Thursday, January 18, 2018

Nocenti/Romita Daredevil

Daredevil 258
This was a fill in issue.

Regret buying? Yes
Would buy again? No
Would read again? No
Rating: Stupid

Daredevil 255-257, 259
Leading up to the really good stuff.

Regret buying? No
Would buy again? Yes
Would read again? Yes
Rating: Pretty good

Daredevil 260
Phew.  260 is as remains intense as my memories of it.  Typhoid Mary completes her crushing of Matt Murdock.  From a narrative point of view, I’m disappointed that she didn’t complete her mission as directed by the Kingpin - She didn’t break his heart by revealing that Mary, the woman he cheated on Karen with, was also Typhoid.  Catfishing Daredevil would have made for a unique entry in the book of Ways Matt Murdock’s Life Has Been Put Through The Ringer.  

As it is, Way #72 is up there on its own merits.  On paper, it doesn’t sound like much: Hire Daredevil’s recent rogues gallery to beat the crap out of him.  Then drop him off a bridge.  Unimaginative, no subtlety.  But the execution is amazing.  

Things that make it work:
It starts with Daredevil prancing out of his apartment.  He’s legit prancing:


Right before he gets blindsided by Bullet, starting his terrible, horrible, no good, very bad day.

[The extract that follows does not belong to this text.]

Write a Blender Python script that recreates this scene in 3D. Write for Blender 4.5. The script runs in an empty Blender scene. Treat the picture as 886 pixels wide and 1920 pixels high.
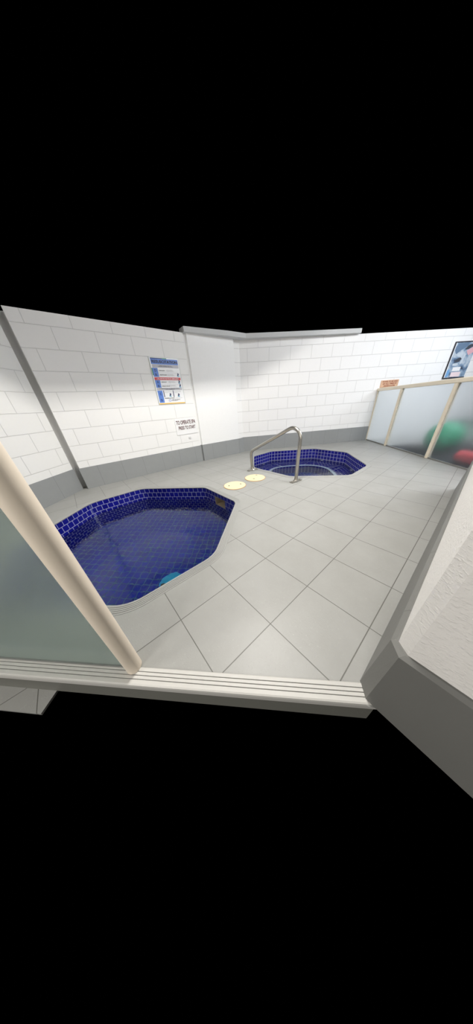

Daredevil gets wrecked in the middle of an Independence Day parade.  The indifference of the crowd as he stumbles among them in an increasingly-beat up state feels like Nocenti’s final word on the state of the world.



The thrashing Matt undergoes is brutal.  John Romita Jr does not compromise in showing the punishment that he’s taking.  The reader feels every hit, and Matt’s pain, exhaustion, and loss of mental faculties screams out from every page.



That ending.  I remember reading this issue off the spinner rack as a kid, at a time where the only comic I read was Transformers.  This was like a slap in the face; I had no idea who Daredevil was, but I knew that I just saw him die, left to rot in the weeds beneath an anonymous bridge.  I did not know this creepy woman, but I saw her kiss him before she killed him, and that perversion struck me as the deepest betrayal.  But she cried as he fell, and I felt her pain as well.





Heady stuff for a ten year old, and maybe that’s coloring this read through, but it remains just as powerful thirty years later.

Regret buying? No
Would buy again? Yes
Would read again? Yes
Rating: Major feels.  (Hard to objective rank this as Really good, so new category.)